>> begin
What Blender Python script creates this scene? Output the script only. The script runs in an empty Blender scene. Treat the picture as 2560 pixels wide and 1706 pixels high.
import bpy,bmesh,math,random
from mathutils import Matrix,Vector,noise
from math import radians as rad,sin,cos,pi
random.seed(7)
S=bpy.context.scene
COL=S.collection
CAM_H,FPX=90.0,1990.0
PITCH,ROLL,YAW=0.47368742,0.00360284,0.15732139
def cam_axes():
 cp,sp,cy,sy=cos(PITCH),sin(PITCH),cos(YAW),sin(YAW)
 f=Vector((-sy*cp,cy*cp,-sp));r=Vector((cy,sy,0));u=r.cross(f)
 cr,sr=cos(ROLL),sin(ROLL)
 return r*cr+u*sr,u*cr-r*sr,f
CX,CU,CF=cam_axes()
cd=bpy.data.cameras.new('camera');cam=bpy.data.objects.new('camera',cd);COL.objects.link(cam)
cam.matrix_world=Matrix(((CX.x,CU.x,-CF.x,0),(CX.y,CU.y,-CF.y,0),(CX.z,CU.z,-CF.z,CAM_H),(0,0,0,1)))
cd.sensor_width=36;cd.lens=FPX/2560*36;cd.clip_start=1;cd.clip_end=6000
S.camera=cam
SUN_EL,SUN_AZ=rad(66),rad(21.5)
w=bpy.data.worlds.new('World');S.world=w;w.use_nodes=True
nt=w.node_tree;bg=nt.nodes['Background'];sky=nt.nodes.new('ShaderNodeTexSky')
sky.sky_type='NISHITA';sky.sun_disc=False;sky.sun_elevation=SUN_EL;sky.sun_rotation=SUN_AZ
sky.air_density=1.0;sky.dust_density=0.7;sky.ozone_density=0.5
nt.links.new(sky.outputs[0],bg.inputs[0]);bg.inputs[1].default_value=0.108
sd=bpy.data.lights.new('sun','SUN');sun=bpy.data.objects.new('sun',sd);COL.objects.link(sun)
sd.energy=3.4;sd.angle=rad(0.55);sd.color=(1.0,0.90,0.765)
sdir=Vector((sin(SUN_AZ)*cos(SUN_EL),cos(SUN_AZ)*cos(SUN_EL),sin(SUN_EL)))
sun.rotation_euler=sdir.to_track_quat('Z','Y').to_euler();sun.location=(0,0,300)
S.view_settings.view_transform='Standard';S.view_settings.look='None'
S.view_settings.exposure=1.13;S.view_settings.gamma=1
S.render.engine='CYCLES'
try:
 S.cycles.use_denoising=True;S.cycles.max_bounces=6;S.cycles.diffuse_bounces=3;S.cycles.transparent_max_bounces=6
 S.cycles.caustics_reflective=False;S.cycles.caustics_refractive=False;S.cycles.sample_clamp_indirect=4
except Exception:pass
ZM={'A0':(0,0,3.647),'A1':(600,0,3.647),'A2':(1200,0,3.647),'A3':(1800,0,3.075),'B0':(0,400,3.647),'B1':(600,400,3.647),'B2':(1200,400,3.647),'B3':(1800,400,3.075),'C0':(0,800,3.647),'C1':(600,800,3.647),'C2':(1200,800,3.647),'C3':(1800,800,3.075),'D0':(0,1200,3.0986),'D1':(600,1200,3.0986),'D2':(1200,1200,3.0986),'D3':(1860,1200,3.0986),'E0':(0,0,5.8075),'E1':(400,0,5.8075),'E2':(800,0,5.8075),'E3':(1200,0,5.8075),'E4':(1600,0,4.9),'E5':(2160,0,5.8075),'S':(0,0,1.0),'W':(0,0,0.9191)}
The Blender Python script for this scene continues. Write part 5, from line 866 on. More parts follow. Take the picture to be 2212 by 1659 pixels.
>> end
Exercise directions: Each line of the material should be echoed exactly.

Task solution:
What Blender Python script creates this scene? Output the script only. The script runs in an empty Blender scene. Treat the picture as 2560 pixels wide and 1706 pixels high.
import bpy,bmesh,math,random
from mathutils import Matrix,Vector,noise
from math import radians as rad,sin,cos,pi
random.seed(7)
S=bpy.context.scene
COL=S.collection
CAM_H,FPX=90.0,1990.0
PITCH,ROLL,YAW=0.47368742,0.00360284,0.15732139
def cam_axes():
 cp,sp,cy,sy=cos(PITCH),sin(PITCH),cos(YAW),sin(YAW)
 f=Vector((-sy*cp,cy*cp,-sp));r=Vector((cy,sy,0));u=r.cross(f)
 cr,sr=cos(ROLL),sin(ROLL)
 return r*cr+u*sr,u*cr-r*sr,f
CX,CU,CF=cam_axes()
cd=bpy.data.cameras.new('camera');cam=bpy.data.objects.new('camera',cd);COL.objects.link(cam)
cam.matrix_world=Matrix(((CX.x,CU.x,-CF.x,0),(CX.y,CU.y,-CF.y,0),(CX.z,CU.z,-CF.z,CAM_H),(0,0,0,1)))
cd.sensor_width=36;cd.lens=FPX/2560*36;cd.clip_start=1;cd.clip_end=6000
S.camera=cam
SUN_EL,SUN_AZ=rad(66),rad(21.5)
w=bpy.data.worlds.new('World');S.world=w;w.use_nodes=True
nt=w.node_tree;bg=nt.nodes['Background'];sky=nt.nodes.new('ShaderNodeTexSky')
sky.sky_type='NISHITA';sky.sun_disc=False;sky.sun_elevation=SUN_EL;sky.sun_rotation=SUN_AZ
sky.air_density=1.0;sky.dust_density=0.7;sky.ozone_density=0.5
nt.links.new(sky.outputs[0],bg.inputs[0]);bg.inputs[1].default_value=0.108
sd=bpy.data.lights.new('sun','SUN');sun=bpy.data.objects.new('sun',sd);COL.objects.link(sun)
sd.energy=3.4;sd.angle=rad(0.55);sd.color=(1.0,0.90,0.765)
sdir=Vector((sin(SUN_AZ)*cos(SUN_EL),cos(SUN_AZ)*cos(SUN_EL),sin(SUN_EL)))
sun.rotation_euler=sdir.to_track_quat('Z','Y').to_euler();sun.location=(0,0,300)
S.view_settings.view_transform='Standard';S.view_settings.look='None'
S.view_settings.exposure=1.13;S.view_settings.gamma=1
S.render.engine='CYCLES'
try:
 S.cycles.use_denoising=True;S.cycles.max_bounces=6;S.cycles.diffuse_bounces=3;S.cycles.transparent_max_bounces=6
 S.cycles.caustics_reflective=False;S.cycles.caustics_refractive=False;S.cycles.sample_clamp_indirect=4
except Exception:pass
ZM={'A0':(0,0,3.647),'A1':(600,0,3.647),'A2':(1200,0,3.647),'A3':(1800,0,3.075),'B0':(0,400,3.647),'B1':(600,400,3.647),'B2':(1200,400,3.647),'B3':(1800,400,3.075),'C0':(0,800,3.647),'C1':(600,800,3.647),'C2':(1200,800,3.647),'C3':(1800,800,3.075),'D0':(0,1200,3.0986),'D1':(600,1200,3.0986),'D2':(1200,1200,3.0986),'D3':(1860,1200,3.0986),'E0':(0,0,5.8075),'E1':(400,0,5.8075),'E2':(800,0,5.8075),'E3':(1200,0,5.8075),'E4':(1600,0,4.9),'E5':(2160,0,5.8075),'S':(0,0,1.0),'W':(0,0,0.9191)}
The Blender Python script for this scene continues. Write part 5, from line 866 on. More parts follow. Take the picture to be 2212 by 1659 pixels.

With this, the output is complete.